What benefits can rain gutters give me as an owner?

  • Soil will remain stable around the house.
  • You will prevent foundation issues.
  • Prevent landscaping from damaging.
  • Floods in the attic might be prevented, as well.
  • Sidewalks, patios, and driveways cracking can be lessened.
  • You will prevent mosquitos from have standing water to lay eggs in.
  • You will prevent roof rot.
  1. Did you know that the first gutters were created by ancient civilizations in 3.000 B.C.? They started to drain water from one location to another using a system that they made out of stone, brick, and wood. Furthermore, the first drainage systems to drain water away from streets were used by the Romans! Awesome, right?
  2. Did you know that gargoyles were used on buildings to act as rain gutters? These gargoyles would direct rain water away from the important areas of the building. Isn't that brilliant? Wood, lead, and clay replaced the gargoyle gutters in the 1200s.
  3. Nowadays, rain gutters are produced in a range of materials, such as plastic, steel, copper, and aluminum. Moreover, every homeowner can choose two shapes of gutters: K-Style Gutters or Half-round gutters. Also, they can add types of rain chain like link and cup chains. Homeowners can even add downspouts to the gutters.
  4. Did you know standing water in your rain gutters is a breeding ground for mosquitoes and other pests? That's why you should have your rain gutters regularly cleaned to prevent pests near your home.

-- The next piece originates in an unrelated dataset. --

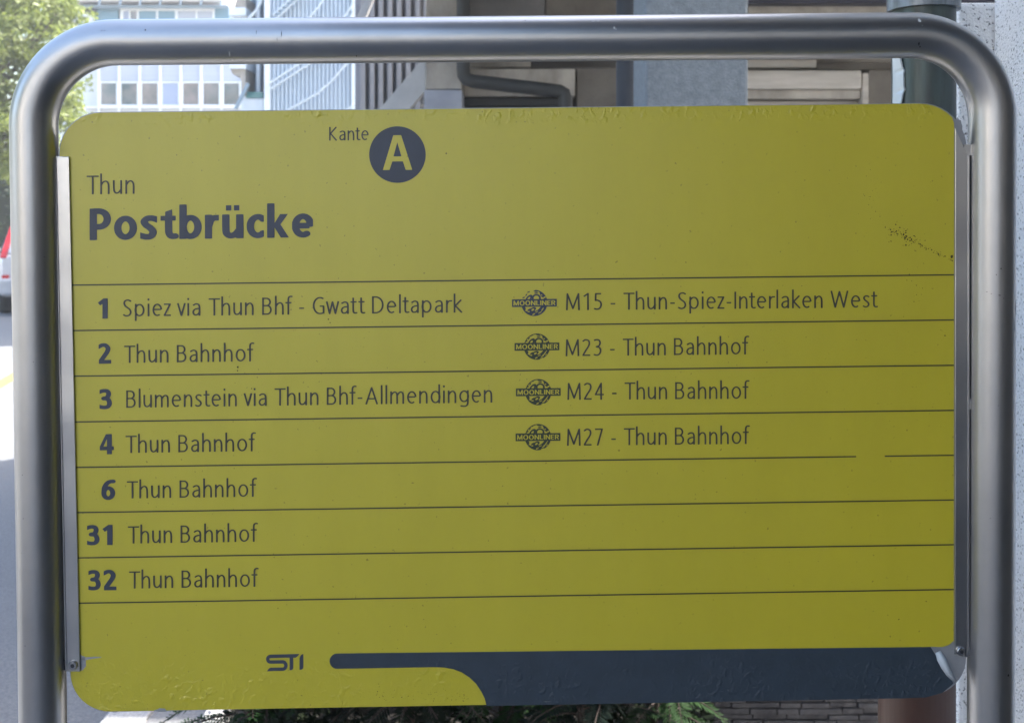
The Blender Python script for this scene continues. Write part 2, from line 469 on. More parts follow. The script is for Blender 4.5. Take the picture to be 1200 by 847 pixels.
# top storey
opart('teal_panel', MB().pbox(92, 138.5, 7.5, 60, DO - .14, .13), M_tealp)
opart('teal_panel', MB().pbox(251, 268.5, 9, 60, DO - .14, .13), M_tealp)
wn = MB()
for q in ((141, 251, 8.5, 13), (141, 144.2, 13, 34), (151, 152.6, 13, 34), (160.2, 162.4, 13, 34), (182.8, 185, 13, 34), (205, 208, 13, 34), (229, 231, 13, 34), (249, 251, 13, 34)):
    wn.pbox(q[0], q[1], q[2], q[3], DO - .2, .19)
wo = opart('window', wn, M_frame)
for a, b, m_ in ((144.2, 151, M_paneb), (152.6, 160.2, M_pane), (162.4, 182.8, M_tealp), (185, 205, M_tealp), (208, 229, M_blind), (231, 249, M_blind)):
    pn = MB().pbox(a, b, 13, 34, DO - .15, .14).build('pane', m_)
    pn.parent = wo
opart('vent_box', MB().pbox(97.5, 107, 15.5, 40, DO - .5, .3), M_frame)
opart('vent_box', MB().pbox(94, 111, 5.5, 15, DO - .3, .2), M_pipe)
opart('eaves', MB().box(P(60, 0, DO).x, P(267, 0, DO).x, DO - 1.0, DO + 10.2, P(0, 5.5, DO).z, P(0, -8, DO).z), M_roofw)
for x in (116, 140, 163.5, 187, 211, 235, 258.5):
    opart('eaves_bracket', poly([(x - 1.2, 6.2), (x + .2, 6.2), (x + 2, -1), (x + .4, -1)], DO - 1.12, .1), M_bluegrey)
opart('gutter', MB().pbox(92, 268, 6.3, 8.6, DO - .55, .3), M_bluegrey)

# ------------------------------------------------------------------ trees and hedge, far left
def leaf_mat(name, c1, c2, tr=0.45, rough=.45, spec=.5):
    m = bpy.data.materials.new(name)
    m.use_nodes = True
    n, l = m.node_tree.nodes, m.node_tree.links
    b = n['Principled BSDF']
    b.inputs['Roughness'].default_value = rough
    b.inputs['Specular IOR Level'].default_value = spec
    tc = n.new('ShaderNodeTexCoord')
    nz = n.new('ShaderNodeTexNoise')
    nz.inputs['Scale'].default_value = 2.5
    nz.inputs['Detail'].default_value = 6
    l.new(tc.outputs['Object'], nz.inputs[0])
    r = n.new('ShaderNodeValToRGB')
    r.color_ramp.elements[0].position = .35
    r.color_ramp.elements[1].position = .65
    r.color_ramp.elements[0].color = (*c1, 1)
    r.color_ramp.elements[1].color = (*c2, 1)
    l.new(nz.outputs[0], r.inputs[0])
    l.new(r.outputs[0], b.inputs['Base Color'])
    t = n.new('ShaderNodeBsdfTranslucent')
    l.new(r.outputs[0], t.inputs[0])
    mx = n.new('ShaderNodeMixShader')
    mx.inputs[0].default_value = tr
    l.new(b.outputs[0], mx.inputs[1])
    l.new(t.outputs[0], mx.inputs[2])
    l.new(mx.outputs[0], n['Material Output'].inputs[0])
    return m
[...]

  5. Did you know earthworms are often found in rain gutters? No one can explain for sure how they get into rain gutters all the way from the ground. 
  6. Did you know gutter cleaning professionals find thousands of children's toys inside rain gutters every year with no explanation whatsoever of how they got up there?
  7. Did you know rain gutters were once installed on vehicles to prevent rain from falling on drivers' heads when they exited the car? Located on the roof, the rain gutters dramatically changed the profile of the car, affecting air flow. Therefore, rain gutters were phased out in the 1980s to enhance aerodynamics – but no one seemed to notice.